第8話 椀物の作法

 仲居として大変悩ましい問題が、ひとつあります。

 それは『お椀』を下げるタイミング。


 お客様が、蓋をきっちり閉めてしまうと、仲居は食べ終えられたのか、まだ口をつけていらっしゃらないのかが、わかりません。

 冷めてしまうからと、お召し上がりの途中で蓋をされる方も多いので、下げるタイミングに苦慮します。

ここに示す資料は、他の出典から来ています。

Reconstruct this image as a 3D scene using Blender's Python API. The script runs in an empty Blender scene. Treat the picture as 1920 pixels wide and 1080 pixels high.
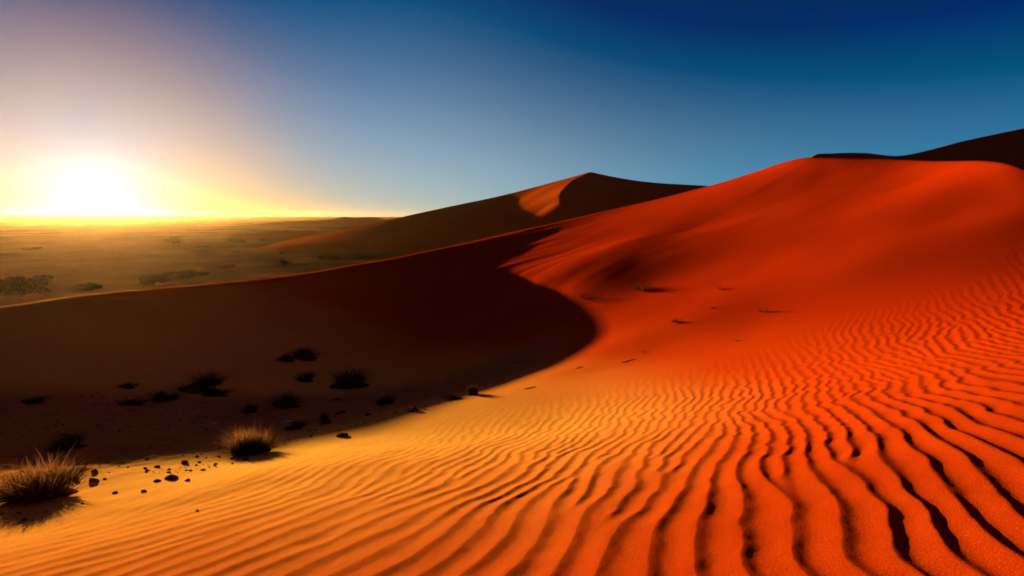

 ですので、お椀を食べ終えられたら、ふせる時にちょっとだけ蓋を斜めにずらして欲しいんです。

 それが蓋ものの「食べ終わりましたよ」の合図です。

 そうすれば、一目で下げていいのかどうかが判断できます。

 

 仲居が皿を引きにくいシチュエーションのトップ1は蓋物で、2番目は空の器に箸を乗せたままにしたお客様。 


 箸が器に乗せられてると、

「お箸を除けて下さい」

 的な、お声かけの手間が増える。箸は必ず箸置きに。


 3番目は御椀に出汁だけ残っているとか、お皿に付け合せだけ残されてるとか、

「食べるんか、食べないんか、ハッキリせーや!」

 と、心の中で叫びたくなるお客様。